Secrets dog a motherless girl and her family.
Adabel's mother has been missing for seven years. No one in the tiny mining town of Smoke Ridge, Kentucky, knows a lick about her; most figure she ran off to get away from her no-account husband, who gets drunk on moonshine now that Prohibition is the law of the land. Adabel's sisters, Raynelle and Blissie, and her brother, Pick, all recall a time just after Mama left when they were parceled out to neighbors, but Adabel has no such memories—and almost none at all of her mother. Now she's 13, and the secrets are starting to worry her. Times are so tight that Raynelle flirts with the grocer's boy to get food for them to eat; after a fight with their father, Pick lights out for parts unknown. Then Blissie is badly hurt. Adabel has to find her brother—and, in doing so, unravels the family secrets.
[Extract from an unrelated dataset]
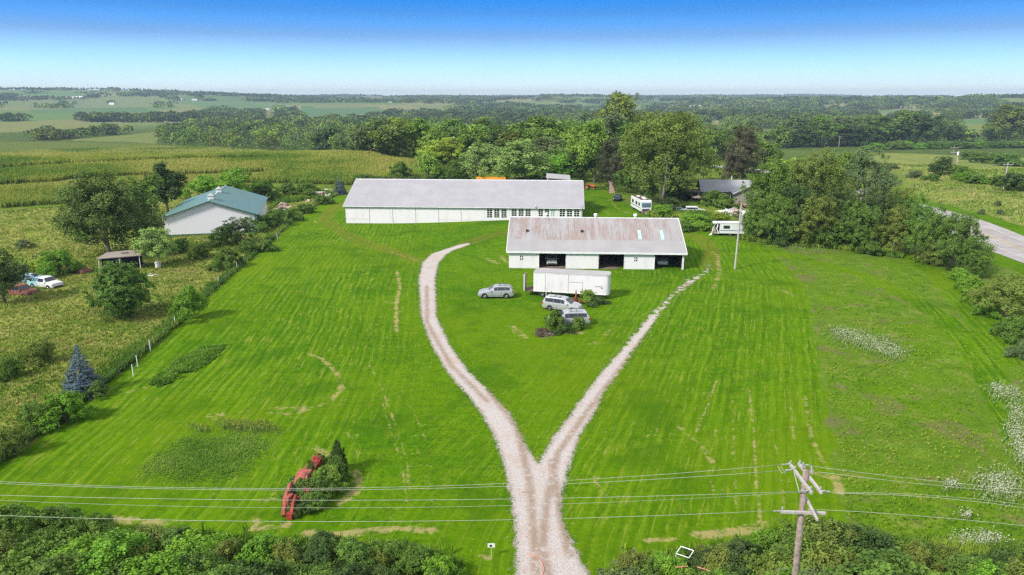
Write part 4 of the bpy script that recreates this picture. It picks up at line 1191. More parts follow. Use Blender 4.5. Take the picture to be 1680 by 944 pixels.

Wiechman makes the interesting choice to tell Adabel's story in Appalachian dialect, and it works surprisingly well: "Onliest reason [remarks] was said in whispers was to make sure us Cutlers knew we wasn't fit to be spoke of out loud." Less successful is the denouement—the secrets being hidden are too large to have been plausibly contained in such a small world for such a long time.
Still, Adabel is a sympathetic character, and the novel offers an unsentimental, accurate glimpse into an era's past.